$\operatorname{Ext}^2(A, \mathbb{Z})$ for $A$ abelian

Question

Why for all abelian groups $A$ the second ext-group $\operatorname{Ext}^2(A, \mathbb{Z})$ vanishes? Saw this 'fact' several times without any proof attached to.

Answer 1

Every abelian group $A$ has a free resolution of the form $0 \to \mathbb{Z}^{(n)} \to \mathbb{Z}^{(m)} \to A \to 0$ (i.e. a presentation). Here, $\mathbb{Z}^{(n)}$ means "the" free abelian group on a set of $n$ generators ($n$ may be an infinite cardinal). This comes from the fact that any subgroup of a free abelian group is free abelian: here is a proof from Wikipedia.

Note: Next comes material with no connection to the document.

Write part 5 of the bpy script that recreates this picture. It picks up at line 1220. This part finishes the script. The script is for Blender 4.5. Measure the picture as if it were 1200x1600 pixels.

Then we compute $\operatorname{Ext}^i(A,\mathbb{Z})$ by applying $\operatorname{Hom}({-},\mathbb{Z})$ to the deleted resolution $0 \to \mathbb{Z}^{(n)} \to \mathbb{Z}^{(m)} \to 0$ and taking the $i$th homology group. There are only two nonzero terms in this deleted resolution, so $\operatorname{Ext}^i(A,\mathbb{Z})$ is automatically $0$ for $i \geq 2$!